Solving Ordinary Differential Equations (ODEs)#

If you are not yet familiar with the univarite TFC class, utfc, it is recommended you learn more about it via the univarite TFC notebook.

Consider the nonlinear ODE,

\[y_{xx}+y_x y = e^{-2x}\sin(x)\Big(\cos(x)-\sin(x)\Big)-2e^{-x}\cos(x),\]

where a subscript with respect to \(x\) denotes a derivative with respect to \(x\), subject to the boundary constraints

\[y(0) = 0 \quad \text{and} \quad y(\pi) = 0\]

on the domain \(x\in[0,\pi]\). The analytical solution to this differential equation is:

\[y(x) = e^{-x} \sin(x).\]

To begin, let’s create the univariate TFC class and create the analytical solution so we can compare against it later.

[1]:

import jax.numpy as np
from tfc import utfc

# Create the univariate TFC class
N = 100 # Number of points in the domain
m = 30 # Degree of basis function expansion
nC = 2 # Indicates which basis functions need to be removed from the expansion

myTfc = utfc(N,nC,m,x0=0,xf=np.pi)

# Create the analytical solution
realSoln = lambda x: np.exp(-x)*np.sin(x)

Notice that \(nC = 2\) because the first two Chebyshev orthogonal polynomials will be linearly dependent to the support functions used to create the constrained expression. The remaining variables, \(N\) and \(m\), were chosen based on the author’s previous experience solving ODEs using TFC.

The next step is to develop the constrained expression,

\[y(x,g(x)) = g(x) - \frac{\pi-x}{\pi}g(0) - \frac{x}{\pi} g(\pi).\]

If you are unfamiliar with what a constrained expression is or how to derive one, this article is a good starting point. In addition, the constrained expression solver available with the TFC module can help you derive constrained expressions.

[2]:

x = myTfc.x # Collocation points from the TFC class

# Get the basis functions from the TFC class
H = myTfc.H

# Create the constrained expression
g = lambda x,xi: np.dot(H(x),xi)
y = lambda x,xi: g(x,xi) - (np.pi-x)/np.pi*g(np.zeros_like(x),xi) - x/np.pi*g(np.pi*np.ones_like(x),xi)

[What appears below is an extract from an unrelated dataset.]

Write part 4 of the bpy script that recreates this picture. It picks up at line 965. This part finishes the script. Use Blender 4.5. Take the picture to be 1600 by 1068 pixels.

Finally, form the residual of the differential equation and minimize it using nonlinear least-squares.

[3]:

from tfc.utils import egrad, NLLS

# Create the residual
dy = egrad(y)
d2y = egrad(dy)
L = lambda xi: d2y(x,xi)+dy(x,xi)*y(x,xi)-np.exp(-2.*x)*np.sin(x)*(np.cos(x)-np.sin(x))+2.*np.exp(-x)*np.cos(x)

# Minimize the residual using least-squares
xi0 = np.zeros(H(x).shape[1])
xi,_,time = NLLS(xi0,L,timer=True)

Note that the last line in the above code block calls the JIT. Therefore, it may take a few seconds to run, because code is being compiled. However, once the code is finished compiling it runs very fast. The time returned by the NLLS function is the time it takes the compiled code to run, not the time it takes to compile the code itself. For more information on this function (and an associated class form) see the tutorial on NLLS.

Finally, lets compare the results to the true solution on a test set, and show some statistics about the TFC solution.

[4]:

# Calculate the error on the test set
testSet = np.linspace(0,np.pi,101)
error = np.abs(y(testSet,xi)-realSoln(testSet))

# Print out the results
print("Maximum error on test set: " +str(np.max(error)))
print("Mean error on the test set: "+str(np.mean(error)))
print("TFC run time: "+str(time)+" seconds")

# Plot the results
from tfc.utils import MakePlot

# This line is added for Python notebooks but is not necessary in a regular Python script.
%matplotlib inline

p = MakePlot(r'$x$','$y$')
p.ax[0].scatter(testSet[::10],realSoln(testSet)[::10],color='r',label='Real solution',zorder=3)
p.ax[0].plot(testSet,y(testSet,xi),'b-',label='TFC Solution')
p.ax[0].legend()
p.show()

Maximum error on test set: 1.1102230246251565e-16
Mean error on the test set: 3.185065201984748e-17
TFC run time: 0.002320561000000332 seconds

The TFC estimated solution is within machine level precision of the real solution, and was obtained in just a few milliseconds.